The opening four minutes will follow a predictable arc: Brazil pressing at 85% intensity, forcing England deep. England will absorb, concede four or five corners, and rely on their goalkeeper (89 rated, 78% save percentage on close-range shots) to hold. If a breakthrough comes, it will be transitional. I foresee England’s first real attack – a long diagonal to their right-winger – catching Brazil’s left-back pushed too high. That cross will be cleared, but only to Bellingham on the edge of the box. He will drive forward, draw a foul (Brazil’s CDM is prone to yellow cards), and the resulting free-kick will be nodded home by a centre-back in the sixth minute. Brazil will respond with frantic, narrow attacks, but England will retreat into a 5-4-1. The final moments will see Brazil hit the post. Their xG will reach 2.1 to England’s 1.0, but England will hold on for a 1-0 victory. Total goals will stay Under 2.5. Both teams to score? No.
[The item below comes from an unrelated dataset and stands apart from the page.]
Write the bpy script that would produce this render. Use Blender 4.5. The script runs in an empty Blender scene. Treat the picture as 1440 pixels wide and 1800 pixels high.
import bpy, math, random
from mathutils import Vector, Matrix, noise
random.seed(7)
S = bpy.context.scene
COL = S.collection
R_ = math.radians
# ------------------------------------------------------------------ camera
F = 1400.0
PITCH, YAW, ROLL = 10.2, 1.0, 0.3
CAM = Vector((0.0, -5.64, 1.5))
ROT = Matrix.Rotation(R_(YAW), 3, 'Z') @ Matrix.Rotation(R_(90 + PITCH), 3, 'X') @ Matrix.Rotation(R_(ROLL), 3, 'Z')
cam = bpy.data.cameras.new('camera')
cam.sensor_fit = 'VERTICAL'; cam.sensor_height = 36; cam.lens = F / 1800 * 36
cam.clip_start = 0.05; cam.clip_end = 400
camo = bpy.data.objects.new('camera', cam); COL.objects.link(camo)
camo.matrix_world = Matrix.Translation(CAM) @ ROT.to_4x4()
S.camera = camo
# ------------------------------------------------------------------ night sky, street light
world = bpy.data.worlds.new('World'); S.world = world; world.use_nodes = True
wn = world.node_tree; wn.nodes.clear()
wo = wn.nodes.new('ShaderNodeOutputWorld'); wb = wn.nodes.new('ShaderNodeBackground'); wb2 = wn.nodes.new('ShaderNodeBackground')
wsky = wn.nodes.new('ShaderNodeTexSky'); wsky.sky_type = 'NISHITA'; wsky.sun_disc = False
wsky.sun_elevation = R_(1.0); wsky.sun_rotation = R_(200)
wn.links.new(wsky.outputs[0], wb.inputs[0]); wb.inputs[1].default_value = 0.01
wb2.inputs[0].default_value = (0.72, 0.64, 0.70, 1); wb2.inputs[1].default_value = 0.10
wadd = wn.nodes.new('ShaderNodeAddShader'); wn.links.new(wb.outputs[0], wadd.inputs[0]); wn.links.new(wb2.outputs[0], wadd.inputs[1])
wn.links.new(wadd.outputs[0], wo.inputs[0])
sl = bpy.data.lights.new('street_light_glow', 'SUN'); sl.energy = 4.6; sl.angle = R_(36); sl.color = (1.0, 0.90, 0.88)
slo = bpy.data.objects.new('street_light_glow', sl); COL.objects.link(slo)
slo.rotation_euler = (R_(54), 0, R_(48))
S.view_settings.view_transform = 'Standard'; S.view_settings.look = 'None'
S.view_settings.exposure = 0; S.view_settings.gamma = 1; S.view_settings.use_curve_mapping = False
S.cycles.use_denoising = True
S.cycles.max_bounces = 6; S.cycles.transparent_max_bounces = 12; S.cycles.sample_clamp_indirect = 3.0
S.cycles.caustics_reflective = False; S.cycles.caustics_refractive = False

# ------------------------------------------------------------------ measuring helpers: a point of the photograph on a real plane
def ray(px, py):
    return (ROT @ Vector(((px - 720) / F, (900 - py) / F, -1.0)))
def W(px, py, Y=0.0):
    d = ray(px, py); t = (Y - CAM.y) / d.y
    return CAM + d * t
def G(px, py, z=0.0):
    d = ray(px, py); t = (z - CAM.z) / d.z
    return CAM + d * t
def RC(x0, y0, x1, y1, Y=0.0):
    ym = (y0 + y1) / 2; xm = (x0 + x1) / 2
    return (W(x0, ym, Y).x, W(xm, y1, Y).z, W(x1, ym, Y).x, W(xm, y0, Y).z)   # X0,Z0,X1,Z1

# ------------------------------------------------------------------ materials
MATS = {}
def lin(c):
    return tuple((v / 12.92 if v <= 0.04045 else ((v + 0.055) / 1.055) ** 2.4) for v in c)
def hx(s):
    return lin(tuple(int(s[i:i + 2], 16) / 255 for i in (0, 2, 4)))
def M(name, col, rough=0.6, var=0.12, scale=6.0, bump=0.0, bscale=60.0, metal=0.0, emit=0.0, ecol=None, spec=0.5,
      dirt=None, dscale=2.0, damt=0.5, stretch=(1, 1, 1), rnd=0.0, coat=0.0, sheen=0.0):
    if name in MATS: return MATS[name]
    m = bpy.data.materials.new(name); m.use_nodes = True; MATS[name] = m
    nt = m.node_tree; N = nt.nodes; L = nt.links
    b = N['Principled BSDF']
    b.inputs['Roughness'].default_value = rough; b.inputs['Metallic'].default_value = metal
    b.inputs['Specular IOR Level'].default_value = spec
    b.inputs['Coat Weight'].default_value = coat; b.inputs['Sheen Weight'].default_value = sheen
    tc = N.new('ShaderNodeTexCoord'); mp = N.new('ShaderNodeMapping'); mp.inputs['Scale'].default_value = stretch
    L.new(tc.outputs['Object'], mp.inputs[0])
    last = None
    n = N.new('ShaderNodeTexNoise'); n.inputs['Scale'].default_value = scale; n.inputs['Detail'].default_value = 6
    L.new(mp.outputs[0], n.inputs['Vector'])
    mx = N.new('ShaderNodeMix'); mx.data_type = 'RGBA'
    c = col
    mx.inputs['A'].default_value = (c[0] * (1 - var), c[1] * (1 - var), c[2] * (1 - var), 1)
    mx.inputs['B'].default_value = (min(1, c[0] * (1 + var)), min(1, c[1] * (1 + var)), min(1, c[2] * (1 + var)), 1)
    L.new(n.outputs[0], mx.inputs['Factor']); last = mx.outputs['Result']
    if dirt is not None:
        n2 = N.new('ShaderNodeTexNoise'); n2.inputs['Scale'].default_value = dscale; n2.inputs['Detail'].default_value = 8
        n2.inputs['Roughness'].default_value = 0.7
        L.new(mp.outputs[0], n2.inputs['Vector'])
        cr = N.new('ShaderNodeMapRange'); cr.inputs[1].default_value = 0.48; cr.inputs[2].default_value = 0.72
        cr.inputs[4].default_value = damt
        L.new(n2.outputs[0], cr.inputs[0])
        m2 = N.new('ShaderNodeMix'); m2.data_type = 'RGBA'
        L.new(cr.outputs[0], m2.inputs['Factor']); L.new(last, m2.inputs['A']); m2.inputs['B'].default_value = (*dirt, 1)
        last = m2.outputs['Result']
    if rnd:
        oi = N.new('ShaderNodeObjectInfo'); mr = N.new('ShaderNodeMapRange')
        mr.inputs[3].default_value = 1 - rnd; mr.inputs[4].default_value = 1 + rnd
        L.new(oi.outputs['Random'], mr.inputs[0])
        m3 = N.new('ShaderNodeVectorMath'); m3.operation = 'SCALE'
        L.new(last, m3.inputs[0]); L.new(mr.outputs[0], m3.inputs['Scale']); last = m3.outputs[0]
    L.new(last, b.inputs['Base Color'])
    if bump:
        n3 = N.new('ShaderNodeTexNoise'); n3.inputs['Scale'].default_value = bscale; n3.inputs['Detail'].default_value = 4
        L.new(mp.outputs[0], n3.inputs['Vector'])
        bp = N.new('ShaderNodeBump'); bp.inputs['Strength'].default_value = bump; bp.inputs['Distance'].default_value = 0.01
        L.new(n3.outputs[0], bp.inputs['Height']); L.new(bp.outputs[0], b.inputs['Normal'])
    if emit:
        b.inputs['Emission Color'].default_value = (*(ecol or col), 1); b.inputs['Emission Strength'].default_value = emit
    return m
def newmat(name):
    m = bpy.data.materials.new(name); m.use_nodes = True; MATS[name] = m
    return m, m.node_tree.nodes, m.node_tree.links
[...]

England’s clean sheet record against top-five teams is 60%. Brazil’s frustration will lead to four or more offsides and at least one yellow card for dissent.

Final Thoughts

This match will answer one brutally simple question: can the artist survive the assassin? Brazil have all the flair, the xG, and the crowd – digitally simulated, but felt. Yet England have the structural discipline, the set-piece algorithm, and the psychological memory of their last win. If Brazil score first, we witness a masterpiece. If England reach the two-minute mark (first half) at 0-0, they will strangle the life out of the contest. In the cold logic of FC 26’s H2H LIGA-4, where the margin for error is measured in milliseconds, the team that treats football as a system – not an art – usually walks away with three points. Expect England to win ugly, and Brazil to leave the pitch wondering how beauty lost to function once again.